In Olson's articulation in 2006/2008, the term "Post-Internet" positioned the artistic creation process "after" or structurally outside of the internet, while acknowledging that the artist was a compulsive participant in internet culture. In the more recent example of "Brand Innovations," artistic creation is more explicitly tied to a system of circulation of brands and images and objects, an internet-enabled neoliberal ether. The outside is not presumed to exist. Lialina points to this problem, but her response is to try to set off a semi-autonomous zone defined by networks of friendship and trust; the artists of "Brand Innovations" do not assume such autonomy.

This fully-immersed position has interesting implications not only for artistic creation, but also for the circulation, reception, and discussion of art. In other words, it has interesting implications for me, a writer a and curator. I wanted to write this text in a way that would appeal to olds like me (I'm not really an old, except in internet years), and so I assumed a serious voice, I tried to stick to the facts, I tried not to make too many grand and unsubstantiated claims. But, this kind of writing somehow feels inadequate for a discussion of postinternet practice; it assumes a critical stance outside of art and internet and even neoliberalism, when in truth I am immersed in all three. So although the word "postinternet" is now about to collapse under the weight of its overuse, even though its position inside of the digital ether may be easily mistaken for a lack of critical politics, I still think there is something true and interesting and complicated about this refusal to buy into the assumption that artwork, artist, audience, and art worker can assume autonomy, and I'm still grappling with this in my own practice as a writer and curator. Even as they criticize the woolly discourse around postinternet art on forums and social media and in the pages of art magazines, I hope the other olds are doing the same.

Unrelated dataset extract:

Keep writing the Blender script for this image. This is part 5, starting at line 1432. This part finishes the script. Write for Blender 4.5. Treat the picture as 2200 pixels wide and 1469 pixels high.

[1] For an excellent contemporaneous critique on this term, see MUTE Vol 2, No. 4, "WEB 2.0: MAN'S BEST FRIENDSTER" (January 2007).

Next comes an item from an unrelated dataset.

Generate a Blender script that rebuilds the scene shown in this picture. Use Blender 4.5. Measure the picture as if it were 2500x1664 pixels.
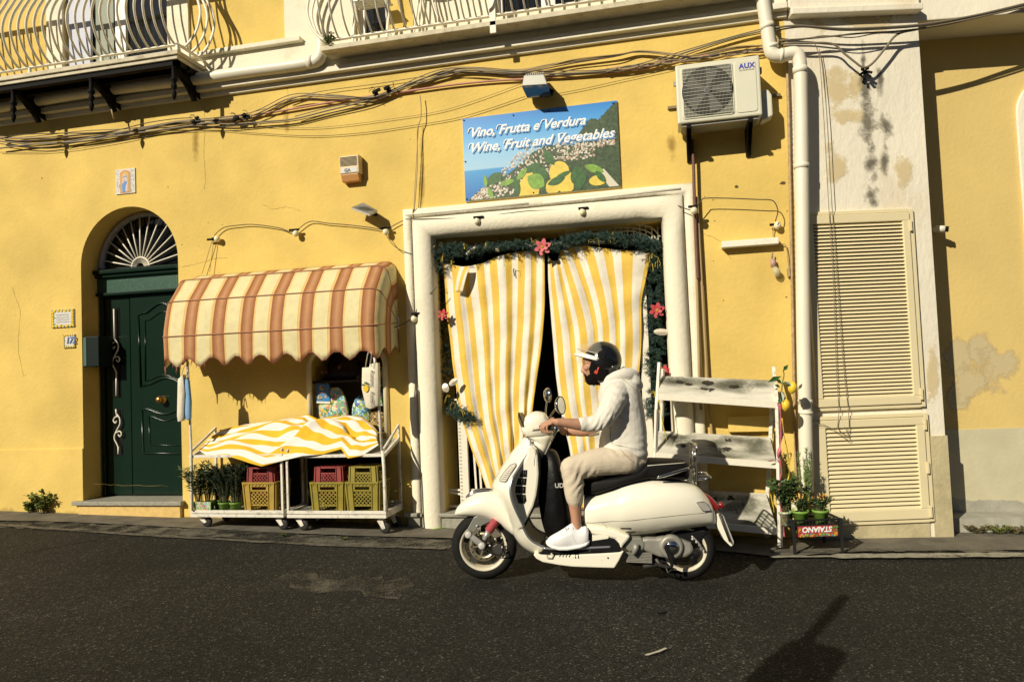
import bpy, bmesh, math, random
import numpy as np
from mathutils import Vector, Matrix, geometry
from mathutils.bvhtree import BVHTree
R=math.radians
random.seed(7)
for o in list(bpy.data.objects): bpy.data.objects.remove(o)
SC=bpy.context.scene; COL=SC.collection
# ---------------- camera, sky, sun, exposure ----------------
F=1750.; TH=R(12.5); PIT=math.atan(76/1750.); ROL=R(2.3)
fw=Vector((-math.sin(TH)*math.cos(PIT),math.cos(TH)*math.cos(PIT),math.sin(PIT)))
rt0=Vector((math.cos(TH),math.sin(TH),0)); up0=rt0.cross(fw)
crt=rt0*math.cos(ROL)-up0*math.sin(ROL); cup=up0*math.cos(ROL)+rt0*math.sin(ROL)
CAM=Vector((0,0,1.5))
cd=bpy.data.cameras.new('camera'); co=bpy.data.objects.new('camera',cd); COL.objects.link(co)
cd.sensor_width=36; cd.lens=F/2500*36; cd.clip_end=2000; cd.clip_start=.05
m=Matrix((crt,cup,-fw)).transposed().to_4x4(); m.translation=CAM; co.matrix_world=m; SC.camera=co
SUNV=Vector((.585,1,-.68)).normalized()          # direction light travels
SUN_EL=math.asin(-SUNV.z)
w=bpy.data.worlds.new('World'); SC.world=w; w.use_nodes=True
nt=w.node_tree; bg=nt.nodes['Background']; sky=nt.nodes.new('ShaderNodeTexSky')
sky.sky_type='NISHITA'; sky.sun_disc=False; sky.sun_elevation=SUN_EL
sky.sun_rotation=math.atan2(-SUNV.x,-SUNV.y); sky.air_density=.6; sky.dust_density=.8; sky.altitude=600
nt.links.new(sky.outputs[0],bg.inputs[0]); bg.inputs[1].default_value=.05
ld=bpy.data.lights.new('sun','SUN'); ld.energy=5.0; ld.angle=R(.5); ld.color=(1,.90,.73)
lo=bpy.data.objects.new('sun',ld); COL.objects.link(lo); lo.rotation_euler=SUNV.to_track_quat('-Z','Y').to_euler()
SC.view_settings.view_transform='Standard'; SC.view_settings.look='None'; SC.view_settings.exposure=0.03; SC.view_settings.gamma=1
SC.render.engine='CYCLES'; SC.cycles.transparent_max_bounces=48
# ---------------- unprojection onto real planes ----------------
YW=6.7
def ray(px,py): return fw+crt*((px-1250)/F)-cup*((py-832)/F)
def onpl(px,py,p,n):
    d=ray(px,py); return CAM+d*((Vector(p)-CAM).dot(n)/d.dot(n))
def W(px,py,off=0): return onpl(px,py,(0,YW-off,0),Vector((0,1,0)))
NP=Vector((-math.sin(TH),math.cos(TH),0)); TP=Vector((math.cos(TH),math.sin(TH),0))
PC=W(1952,700); PC0=Vector((PC.x,PC.y,0))
def P(px,py,off=0): return onpl(px,py,PC0-NP*off,NP)            # pier face
PE=P(2290,800); PE0=Vector((PE.x,PE.y,0))
AR=R(7.5); NR=Vector((-math.sin(AR),math.cos(AR),0)); TR=Vector((math.cos(AR),math.sin(AR),0))
RW0=PE0+NP*.42
def RWp(px,py,off=0): return onpl(px,py,RW0-NR*off,NR)          # right neighbour wall
def G(x,y=0): return -.03-.0255*x
def onG(px,py,h=0):
    d=ray(px,py); t=(-.03+h-.0255*CAM.x-CAM.z)/(d.z+.0255*d.x); return CAM+d*t
def px2(p):
    v=Vector(p)-CAM; z=v.dot(fw); return (1250+F*v.dot(crt)/z, 832-F*v.dot(cup)/z)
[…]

[2] Olia Lialina, "cheap.art," Message to Nettime-l mailing list, January 19, 1998.

[3] See, for example, Jonathan Crary, 24/7: Late Capitalism and the Ends of Sleep, New York: Verso, 2013. p 36: "This pseudo-historical formulation of the present as a digital age, supposedly homologous with a 'bronze age' or 'steam age,' perpetuates the illusion of a unifying and durable coherence to the many incommensurable contituents of contemporary experience."

Updated 11/1 to add the sentence, "Equally, established curators and artists like Tribe have, even while acknowledging the conflict between "postinternet" and its precursors, done a great deal to support emerging artistic practices."